Samedi 13 février, TF1 diffusait la suite des auditions à l’aveugle de son émission phare The Voice, et un passage nous a franchement fait grincer des dents.
Tarik, un candidat de 21 ans, a choisi d’interpréter pour l’audition un titre de Grand Corps malade. Un choix audacieux — le slam n’étant pas un style musical particulièrement représenté dans l’émission — qui lui a permis de convaincre Marc Lavoine de le prendre dans son équipe.
« Mon chéri » : un slam sur l’IVG dans The Voice
Les coachs ont ensuite demandé à Tarik s’il pouvait interpréter un texte de sa composition, et le jeune homme s’est lancé en interprétant un slam baptisé « Mon chéri ».
Au début, on pense que le texte donne la parole à une mère qui parle à son fils, en lui faisant ses adieux : parce qu’il va mourir ? Parce qu’elle va mourir ? Parce qu’il va juste quitter la maison ? Ce n’est pas très clair…
Puis on finit par comprendre, qu’il s’agit en réalité d’une femme qui a décidé d’avorter et qui s’adresse à son embryon en imaginant et en regrettant toute la vie qu’ils n’auront pas ensemble.
L’interprétation émeut certains coachs, au point de faire pleurer le chanteur Vianney, mais une fois la séquence terminée, les mots de Tarik nous laissent un goût amer, voire carrément l’impression d’écouter les arguments des anti-IVG.
« Mon fils ne m’en veux pas mais je vais devoir t’avorter »
Voici un extrait des paroles pour vous faire une opinion :
« Mon chéri c’est moi, j’aimerais te parler Je serai toujours là pour toi est-ce que tu le sais ? Je veux te dire que je t’aime que tu es un rêve Et te voir grandir c’est un privilège Tu es mon fils mon sang la chair de ma chair
[…]
Je suis vide sans toi, j’ai peur de dire adieu Je t’imagine près de moi et là je me sens mieux J’en fais peut-être trop, c’est normal je suis une maman Une qui a juste peur de voir partir son enfant »
[…]
Mon fils je te regarde mais doucement tu disparais Alors je m’accroche à toi et au rêve que tu étais Car oui tu n’es pas né et je ne te verrai jamais Mon fils ne m’en veux pas mais je vais devoir t’avorter. »
99% des femmes ne regrettent pas d’avoir fait une IVG
Alors, bien sûr, il n’est pas question de nier le fait que certaines femmes puissent ressentir des sentiments ambivalents en décidant de recourir à une IVG, que cela puisse être une souffrance et/ou que certaines puissent le regretter.
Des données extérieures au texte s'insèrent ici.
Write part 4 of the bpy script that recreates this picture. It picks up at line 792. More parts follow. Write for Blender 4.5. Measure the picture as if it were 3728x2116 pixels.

Même si, statistiquement, les femmes qui regrettent d’avoir eu recours à une IVG sont une extrême minorité (moins de 1% des cas selon une étude américaine).
Plusieurs passages du slam m’ont toutefois fait grincer des dents très fort.
Pourquoi s’adresser directement à l’embryon comme s’il était de sexe masculin ? Quand on avorte dans le délai légal en France, on n’a aucune idée du sexe de l’embryon…
Pourquoi parler de soi comme d’une « maman » alors qu’on ne veut justement pas devenir mère ?
Pourquoi reprendre la réthorique des anti-IVG ? « Je me sens vide sans toi », « la chair de ma chair »…
Et puis cette phrase finale « Mon fils ne m’en veut pas, mais je vais devoir t’avorter », sans aucune explication, justification, éléments, qui viendraient appuyer le fait qu’elle a pesé sa décision et que c’est « son corps, son choix ».
Pas d’utérus, pas d’opinion
Tarik n’a – a priori – pas d’utérus. Il ne sera donc jamais confronté à ce choix. Pourquoi choisir d’écrire un texte là-dessus plutôt que de parler de quelque chose qu’il connaît ?
En « donnant la parole » à une femme fictive qui semble prendre cette décision à contre-cœur, il montre surtout qu’il connaît mal la réalité de l’IVG et des personnes qui y ont recours. Non seulement 99% des femmes ne regrettent pas d’avoir fait une IVG, mais en plus, cet acte est souvent vécu comme un véritable soulagement.
Devoir mener une grossesse à son terme alors qu’on ne la désire pas est une souffrance qui est complètement occultée par le slam de Tarik. Sans parler des difficultés à avoir accès à l’IVG ou des jugements de l’entourage, de certains professionnels de santé et de la société en général.
Le candidat de The Voice n’est pas le seul artiste masculin à tenter une incursion sur ce terrain glissant. Big flo et Oli avaient eux donné la parole à un embryon « avorté » dans leur chanson « Le cordon ».
Alors face à ces prises de parole, au mieux maladroites, au pire antiféministes, mieux vaut (ré)écouter « Non tu n’as pas de nom » d’Anne Sylvestre. Ses mots datent de 1973, mais ils sonnent toujours aussi justes.